Il Colle vuole un percorso ordinato, ma sulla data lascia fare ai partiti
Non è più ormai un problema di «quando», ma di «come». Nella prospettiva «super partes» del Quirinale, conta fino a un certo punto votare a giugno piuttosto che a ottobre o nel febbraio 2018. Di sicuro, per Sergio Mattarella la data delle elezioni non costituisce un dogma di fede, ognuno può avere le proprie legittime opinioni su cosa sarebbe meglio. Importante semmai, nell’ottica presidenziale, è presentarsi alle urne in maniera ordinata, seguendo un itinerario logico, con un sistema di voto razionale e senza sottovalutare i guai con cui l’Italia dovrà fare i conti.
Chi frequenta il Colle si sbilancia meno di sempre, ed è tutto dire. Ma da quel poco si capisce che, lassù, nessuno coltiva l’illusione di spremere chissà quali altri frutti da una stagione virtualmente conclusa il 4 dicembre scorso, con la sconfitta del «sì». Il referendum ha voltato pagina. E non si tratta di un giudizio politico ma storico-istituzionale, scolpito sul marmo. Perché basta un briciolo di memoria a ricordare che nel 2013 nessuno vinse le elezioni, non il Pd e nemmeno la destra o i Cinquestelle.
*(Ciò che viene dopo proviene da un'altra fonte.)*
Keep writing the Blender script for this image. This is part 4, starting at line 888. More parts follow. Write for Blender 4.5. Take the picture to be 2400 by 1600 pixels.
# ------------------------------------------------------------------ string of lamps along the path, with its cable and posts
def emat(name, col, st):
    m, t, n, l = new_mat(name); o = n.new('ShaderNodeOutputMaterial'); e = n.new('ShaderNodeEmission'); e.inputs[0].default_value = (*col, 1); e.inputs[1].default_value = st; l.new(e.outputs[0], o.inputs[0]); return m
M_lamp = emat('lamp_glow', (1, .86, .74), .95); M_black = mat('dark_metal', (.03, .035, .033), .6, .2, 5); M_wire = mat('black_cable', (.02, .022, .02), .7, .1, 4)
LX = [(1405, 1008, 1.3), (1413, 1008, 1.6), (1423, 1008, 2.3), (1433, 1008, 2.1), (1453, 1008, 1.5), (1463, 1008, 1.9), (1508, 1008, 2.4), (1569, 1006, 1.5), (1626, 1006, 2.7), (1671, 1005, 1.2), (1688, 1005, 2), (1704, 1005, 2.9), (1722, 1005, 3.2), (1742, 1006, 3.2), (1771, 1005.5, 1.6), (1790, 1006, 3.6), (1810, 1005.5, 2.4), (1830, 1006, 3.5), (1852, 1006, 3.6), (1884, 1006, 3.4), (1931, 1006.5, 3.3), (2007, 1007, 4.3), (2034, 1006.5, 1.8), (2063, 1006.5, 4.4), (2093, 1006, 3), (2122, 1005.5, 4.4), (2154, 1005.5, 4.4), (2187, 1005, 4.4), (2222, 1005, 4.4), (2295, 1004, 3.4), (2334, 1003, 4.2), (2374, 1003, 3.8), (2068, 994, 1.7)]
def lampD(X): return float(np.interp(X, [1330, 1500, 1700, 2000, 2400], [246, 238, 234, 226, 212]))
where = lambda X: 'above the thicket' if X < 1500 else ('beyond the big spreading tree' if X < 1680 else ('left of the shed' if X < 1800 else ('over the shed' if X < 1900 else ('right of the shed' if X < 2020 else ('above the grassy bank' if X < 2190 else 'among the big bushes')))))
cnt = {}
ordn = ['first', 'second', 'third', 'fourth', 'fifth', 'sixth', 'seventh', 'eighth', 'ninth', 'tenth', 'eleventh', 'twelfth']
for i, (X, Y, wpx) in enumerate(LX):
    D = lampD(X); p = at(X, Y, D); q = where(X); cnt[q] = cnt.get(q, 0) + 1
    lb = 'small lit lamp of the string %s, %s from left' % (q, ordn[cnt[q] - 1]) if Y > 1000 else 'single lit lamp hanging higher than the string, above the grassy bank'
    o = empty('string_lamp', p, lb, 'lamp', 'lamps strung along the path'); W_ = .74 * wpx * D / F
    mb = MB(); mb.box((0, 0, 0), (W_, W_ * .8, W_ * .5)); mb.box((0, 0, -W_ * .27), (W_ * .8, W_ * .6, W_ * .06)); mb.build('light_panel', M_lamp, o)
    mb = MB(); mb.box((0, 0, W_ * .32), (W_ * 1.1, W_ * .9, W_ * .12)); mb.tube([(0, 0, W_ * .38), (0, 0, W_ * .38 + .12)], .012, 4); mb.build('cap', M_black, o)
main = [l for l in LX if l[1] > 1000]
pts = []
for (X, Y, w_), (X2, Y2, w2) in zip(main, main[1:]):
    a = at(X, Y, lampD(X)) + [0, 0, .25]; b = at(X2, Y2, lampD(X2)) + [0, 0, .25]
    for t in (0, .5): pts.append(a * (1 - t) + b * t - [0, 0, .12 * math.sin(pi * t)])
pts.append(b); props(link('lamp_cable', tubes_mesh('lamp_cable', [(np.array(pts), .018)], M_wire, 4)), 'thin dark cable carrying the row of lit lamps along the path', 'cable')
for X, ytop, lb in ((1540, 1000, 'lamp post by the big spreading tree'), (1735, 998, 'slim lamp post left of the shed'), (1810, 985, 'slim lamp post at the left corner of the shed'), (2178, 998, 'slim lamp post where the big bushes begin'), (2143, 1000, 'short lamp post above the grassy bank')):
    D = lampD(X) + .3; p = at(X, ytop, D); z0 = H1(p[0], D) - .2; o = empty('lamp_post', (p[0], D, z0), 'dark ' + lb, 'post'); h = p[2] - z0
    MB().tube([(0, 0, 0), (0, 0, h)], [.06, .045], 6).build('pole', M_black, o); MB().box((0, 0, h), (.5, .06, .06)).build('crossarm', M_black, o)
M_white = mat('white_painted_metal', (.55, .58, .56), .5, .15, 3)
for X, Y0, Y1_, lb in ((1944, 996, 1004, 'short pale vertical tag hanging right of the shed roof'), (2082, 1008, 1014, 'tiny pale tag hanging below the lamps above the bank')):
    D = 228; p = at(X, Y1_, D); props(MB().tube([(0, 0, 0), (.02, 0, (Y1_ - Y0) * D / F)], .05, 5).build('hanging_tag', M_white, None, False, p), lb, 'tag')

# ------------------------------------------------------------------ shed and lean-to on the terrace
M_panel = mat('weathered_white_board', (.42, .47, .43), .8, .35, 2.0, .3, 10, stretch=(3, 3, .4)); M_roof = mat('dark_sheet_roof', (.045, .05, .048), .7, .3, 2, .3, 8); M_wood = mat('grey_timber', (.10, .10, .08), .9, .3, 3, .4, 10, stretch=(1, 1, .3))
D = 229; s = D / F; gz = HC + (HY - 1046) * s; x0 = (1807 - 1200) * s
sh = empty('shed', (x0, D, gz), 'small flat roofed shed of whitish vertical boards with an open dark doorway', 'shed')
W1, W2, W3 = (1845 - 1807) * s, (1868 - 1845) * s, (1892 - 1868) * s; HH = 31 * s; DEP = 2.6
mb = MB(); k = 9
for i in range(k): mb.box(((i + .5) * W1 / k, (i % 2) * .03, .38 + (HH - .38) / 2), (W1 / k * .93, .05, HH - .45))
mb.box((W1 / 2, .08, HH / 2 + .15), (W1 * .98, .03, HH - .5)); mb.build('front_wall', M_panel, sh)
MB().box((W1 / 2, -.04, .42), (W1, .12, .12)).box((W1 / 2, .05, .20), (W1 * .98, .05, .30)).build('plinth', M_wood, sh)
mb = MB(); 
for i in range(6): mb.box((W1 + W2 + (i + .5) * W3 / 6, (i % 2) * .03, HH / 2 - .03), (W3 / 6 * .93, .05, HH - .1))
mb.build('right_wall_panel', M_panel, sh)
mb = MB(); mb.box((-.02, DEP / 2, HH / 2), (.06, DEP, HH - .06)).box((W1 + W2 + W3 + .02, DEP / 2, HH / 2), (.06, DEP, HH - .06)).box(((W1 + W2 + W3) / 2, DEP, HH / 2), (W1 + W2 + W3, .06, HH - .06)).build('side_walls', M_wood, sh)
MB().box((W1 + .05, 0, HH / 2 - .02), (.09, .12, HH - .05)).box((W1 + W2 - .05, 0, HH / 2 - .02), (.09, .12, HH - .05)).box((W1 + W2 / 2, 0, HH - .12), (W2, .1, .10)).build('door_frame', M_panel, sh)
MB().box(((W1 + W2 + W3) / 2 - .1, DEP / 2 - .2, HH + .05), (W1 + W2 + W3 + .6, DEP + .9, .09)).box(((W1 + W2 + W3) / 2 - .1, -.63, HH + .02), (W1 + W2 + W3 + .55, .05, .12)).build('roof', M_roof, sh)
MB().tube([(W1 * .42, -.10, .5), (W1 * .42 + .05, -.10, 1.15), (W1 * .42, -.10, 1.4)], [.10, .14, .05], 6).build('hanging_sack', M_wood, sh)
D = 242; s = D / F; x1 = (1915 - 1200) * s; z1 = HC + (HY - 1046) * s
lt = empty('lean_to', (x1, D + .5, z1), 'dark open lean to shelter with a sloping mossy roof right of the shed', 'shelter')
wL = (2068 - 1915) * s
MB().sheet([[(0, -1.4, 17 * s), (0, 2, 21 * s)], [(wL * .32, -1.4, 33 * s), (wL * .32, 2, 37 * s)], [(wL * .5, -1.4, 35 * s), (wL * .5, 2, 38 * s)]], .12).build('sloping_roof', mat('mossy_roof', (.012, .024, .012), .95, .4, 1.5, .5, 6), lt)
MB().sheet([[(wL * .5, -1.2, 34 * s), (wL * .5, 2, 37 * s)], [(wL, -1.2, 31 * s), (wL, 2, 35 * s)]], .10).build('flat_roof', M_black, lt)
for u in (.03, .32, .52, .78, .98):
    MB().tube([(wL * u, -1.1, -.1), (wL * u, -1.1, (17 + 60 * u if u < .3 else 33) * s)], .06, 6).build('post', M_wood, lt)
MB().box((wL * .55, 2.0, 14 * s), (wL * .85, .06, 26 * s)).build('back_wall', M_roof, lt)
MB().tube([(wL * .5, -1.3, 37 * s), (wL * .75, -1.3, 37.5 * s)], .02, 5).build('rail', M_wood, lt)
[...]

Bersani aveva inseguito per due lunghi mesi Grillo, senza mai riuscire a ingabbiarlo. Per cui l’unico modo di uscire dal vicolo cieco fu allora quello indicato da Giorgio Napolitano (ecco perché Mattarella trova inaccettabili gli insulti di cui il suo predecessore viene fatto bersaglio): imprimere alla legislatura un carattere costituente. Nella prospettiva di dare una nuova Carta alla Repubblica o perlomeno provarci. Fallito rovinosamente quel traguardo, altre acrobazie non avrebbero senso. Che l’Italia si riprenda il futuro appartiene alla democrazia. E comunque, se non sarà adesso, dovremo votare per forza tra un anno: così ragiona chi sta di casa nell’antico palazzo dei Papi.
Non farsi male da soli
Il vero auspicio, da quelle parti, è che nel tornare al voto l’Italia non si faccia del male. La corsa alle urne non dovrà impedire, ad esempio, che i terremotati ricevano finalmente un tetto. O permettere che da aprile, quando il Mediterraneo tornerà una tavola, l’emergenza sbarchi ci colga nuovamente di sorpresa. Idem per quanto riguarda l’impennata dello «spread» e i contraccolpi che non solo Mattarella teme, ma pure la Banca d’Italia e Mario Draghi alla Bce. Due istituzioni che in questi giorni si consultano spesso con il Colle. Basta poco a mettere in fuga gli investitori internazionali e a far crollare due pilastri del sistema creditizio, Mps e Unicredit, impegnati in maxi-aumenti di capitale. Sarebbe importante che a ispirare la condotta dei partiti fosse la ricerca ragionevole di alleanze per il «dopo», in modo da spegnere per quanto possibile la nevrosi dei mercati.
Nei panni dell’arbitro
Ma questo percorso «virtuoso» verso le urne attiene alle scelte dei partiti e dei rispettivi leader. Prenderli per le orecchie, trattarli come bambini irresponsabili, secondo Mattarella sarebbe inutile. Anzi, visti i caratteri di certi protagonisti, peggiorerebbe le cose. Piaccia o meno, questo senso del limite appartiene allo stile presidenziale. Ogni Capo dello Stato ha la propria «cifra», il suo modo di vestire i panni dell’arbitro. Il Presidente ha scelto fin dall’inizio, spiega chi lo conosce, di mantenersi dentro i confini che la Costituzione gli assegna. Ritiene di non avere la bacchetta magica (nessuno la possiede) e nella sua sensibilità il rispetto rigoroso delle regole viene prima di tutto. È convinto che il Paese questo gli chieda. Forzature, in un senso o nell’altro, sono dunque escluse. Gli unici paletti restano quelli più volte indicati nei discorsi pubblici. Serve un sistema elettorale omogeneo tra Senato e Camera, da varare con un largo consenso. Se questo accadrà tanto meglio. Ma è presto per azzardare pronostici sui contatti appena avviati tra forze importanti come Pd, M5S e Lega. Siamo ancora nel regno della tattica, e le decisioni definitive non sono state prese. Nemmeno da Renzi.